_MATERIAL_
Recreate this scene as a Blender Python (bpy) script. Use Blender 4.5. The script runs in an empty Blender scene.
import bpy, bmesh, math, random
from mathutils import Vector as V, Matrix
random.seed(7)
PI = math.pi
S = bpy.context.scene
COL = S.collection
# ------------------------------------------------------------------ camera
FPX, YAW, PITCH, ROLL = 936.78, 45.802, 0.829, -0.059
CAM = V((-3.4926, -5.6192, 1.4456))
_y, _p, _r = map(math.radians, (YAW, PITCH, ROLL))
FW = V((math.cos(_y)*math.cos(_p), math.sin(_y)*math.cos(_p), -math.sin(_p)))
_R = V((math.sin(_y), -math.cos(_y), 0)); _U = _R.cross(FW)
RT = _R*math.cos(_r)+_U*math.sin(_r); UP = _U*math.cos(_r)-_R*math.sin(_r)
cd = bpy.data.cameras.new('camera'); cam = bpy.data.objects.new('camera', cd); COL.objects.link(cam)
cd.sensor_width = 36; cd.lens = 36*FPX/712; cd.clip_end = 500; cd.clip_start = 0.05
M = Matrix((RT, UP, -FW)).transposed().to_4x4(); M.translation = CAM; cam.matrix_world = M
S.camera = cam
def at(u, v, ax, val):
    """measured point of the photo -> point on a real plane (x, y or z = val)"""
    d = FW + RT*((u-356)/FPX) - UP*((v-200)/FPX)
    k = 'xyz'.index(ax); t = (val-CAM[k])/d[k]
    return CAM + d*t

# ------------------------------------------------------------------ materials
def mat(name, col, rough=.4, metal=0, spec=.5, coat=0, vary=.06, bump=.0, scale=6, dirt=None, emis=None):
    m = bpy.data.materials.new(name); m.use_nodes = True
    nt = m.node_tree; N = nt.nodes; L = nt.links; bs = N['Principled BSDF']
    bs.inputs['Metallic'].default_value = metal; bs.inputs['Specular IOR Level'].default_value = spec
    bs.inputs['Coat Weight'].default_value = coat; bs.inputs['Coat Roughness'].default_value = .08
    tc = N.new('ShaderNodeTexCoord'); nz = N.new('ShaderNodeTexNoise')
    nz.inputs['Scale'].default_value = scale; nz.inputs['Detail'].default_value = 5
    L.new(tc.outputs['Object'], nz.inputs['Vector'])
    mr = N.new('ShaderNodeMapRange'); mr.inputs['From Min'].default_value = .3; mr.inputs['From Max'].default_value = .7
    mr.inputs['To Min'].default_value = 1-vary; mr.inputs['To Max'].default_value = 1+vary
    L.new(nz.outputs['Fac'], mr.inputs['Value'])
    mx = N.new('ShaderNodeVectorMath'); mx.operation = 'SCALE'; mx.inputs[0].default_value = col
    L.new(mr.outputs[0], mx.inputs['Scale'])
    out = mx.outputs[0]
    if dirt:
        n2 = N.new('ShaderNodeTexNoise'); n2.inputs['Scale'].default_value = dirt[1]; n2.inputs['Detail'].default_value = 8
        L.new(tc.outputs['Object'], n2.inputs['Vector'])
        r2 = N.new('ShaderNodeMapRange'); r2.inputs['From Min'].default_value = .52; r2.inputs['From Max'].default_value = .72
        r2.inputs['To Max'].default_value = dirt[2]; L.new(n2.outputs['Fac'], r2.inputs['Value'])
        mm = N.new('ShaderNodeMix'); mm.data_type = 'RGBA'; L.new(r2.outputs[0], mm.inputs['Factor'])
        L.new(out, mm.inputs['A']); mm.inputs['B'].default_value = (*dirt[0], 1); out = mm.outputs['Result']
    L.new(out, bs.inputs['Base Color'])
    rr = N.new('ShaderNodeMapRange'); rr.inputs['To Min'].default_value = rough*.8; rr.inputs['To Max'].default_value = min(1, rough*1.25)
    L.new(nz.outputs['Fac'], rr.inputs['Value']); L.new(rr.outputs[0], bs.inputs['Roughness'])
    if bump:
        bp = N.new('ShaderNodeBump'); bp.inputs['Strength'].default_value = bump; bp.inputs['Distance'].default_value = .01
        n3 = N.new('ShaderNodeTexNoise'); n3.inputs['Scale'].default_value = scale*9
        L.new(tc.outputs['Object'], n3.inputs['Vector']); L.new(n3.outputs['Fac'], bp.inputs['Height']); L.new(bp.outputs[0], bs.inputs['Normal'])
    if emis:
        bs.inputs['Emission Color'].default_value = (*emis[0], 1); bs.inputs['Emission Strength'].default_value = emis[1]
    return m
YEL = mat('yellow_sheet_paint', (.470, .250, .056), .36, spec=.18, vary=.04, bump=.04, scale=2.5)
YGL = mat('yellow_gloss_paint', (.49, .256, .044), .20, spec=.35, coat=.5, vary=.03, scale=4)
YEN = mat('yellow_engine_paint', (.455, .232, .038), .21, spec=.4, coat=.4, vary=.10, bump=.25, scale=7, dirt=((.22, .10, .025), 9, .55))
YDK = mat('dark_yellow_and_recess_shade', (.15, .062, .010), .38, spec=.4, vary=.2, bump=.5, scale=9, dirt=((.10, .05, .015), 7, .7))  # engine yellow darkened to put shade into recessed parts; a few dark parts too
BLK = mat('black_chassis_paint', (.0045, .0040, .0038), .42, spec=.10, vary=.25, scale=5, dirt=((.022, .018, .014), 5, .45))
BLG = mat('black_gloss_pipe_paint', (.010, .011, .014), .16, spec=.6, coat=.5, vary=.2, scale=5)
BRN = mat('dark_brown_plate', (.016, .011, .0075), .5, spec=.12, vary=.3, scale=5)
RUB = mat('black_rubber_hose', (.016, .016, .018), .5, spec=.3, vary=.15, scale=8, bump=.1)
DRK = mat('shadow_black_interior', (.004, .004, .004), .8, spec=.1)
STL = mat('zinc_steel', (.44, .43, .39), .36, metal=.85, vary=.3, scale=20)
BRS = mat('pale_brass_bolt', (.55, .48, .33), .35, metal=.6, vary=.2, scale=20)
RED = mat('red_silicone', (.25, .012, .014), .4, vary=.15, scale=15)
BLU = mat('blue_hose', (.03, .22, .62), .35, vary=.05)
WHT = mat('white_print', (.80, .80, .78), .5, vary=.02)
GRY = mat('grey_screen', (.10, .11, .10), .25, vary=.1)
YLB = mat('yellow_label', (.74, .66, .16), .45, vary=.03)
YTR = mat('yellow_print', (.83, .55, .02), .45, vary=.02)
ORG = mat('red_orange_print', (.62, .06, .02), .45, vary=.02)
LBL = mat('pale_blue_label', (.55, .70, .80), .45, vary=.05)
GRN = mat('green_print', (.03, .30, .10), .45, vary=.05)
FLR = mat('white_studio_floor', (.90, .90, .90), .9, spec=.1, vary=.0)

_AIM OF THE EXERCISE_
Quote the listing word for word from its first line through the line in which "return CAM + d*t" appears.

_WORKED SOLUTION_
Recreate this scene as a Blender Python (bpy) script. Use Blender 4.5. The script runs in an empty Blender scene.
import bpy, bmesh, math, random
from mathutils import Vector as V, Matrix
random.seed(7)
PI = math.pi
S = bpy.context.scene
COL = S.collection
# ------------------------------------------------------------------ camera
FPX, YAW, PITCH, ROLL = 936.78, 45.802, 0.829, -0.059
CAM = V((-3.4926, -5.6192, 1.4456))
_y, _p, _r = map(math.radians, (YAW, PITCH, ROLL))
FW = V((math.cos(_y)*math.cos(_p), math.sin(_y)*math.cos(_p), -math.sin(_p)))
_R = V((math.sin(_y), -math.cos(_y), 0)); _U = _R.cross(FW)
RT = _R*math.cos(_r)+_U*math.sin(_r); UP = _U*math.cos(_r)-_R*math.sin(_r)
cd = bpy.data.cameras.new('camera'); cam = bpy.data.objects.new('camera', cd); COL.objects.link(cam)
cd.sensor_width = 36; cd.lens = 36*FPX/712; cd.clip_end = 500; cd.clip_start = 0.05
M = Matrix((RT, UP, -FW)).transposed().to_4x4(); M.translation = CAM; cam.matrix_world = M
S.camera = cam
def at(u, v, ax, val):
    """measured point of the photo -> point on a real plane (x, y or z = val)"""
    d = FW + RT*((u-356)/FPX) - UP*((v-200)/FPX)
    k = 'xyz'.index(ax); t = (val-CAM[k])/d[k]
    return CAM + d*t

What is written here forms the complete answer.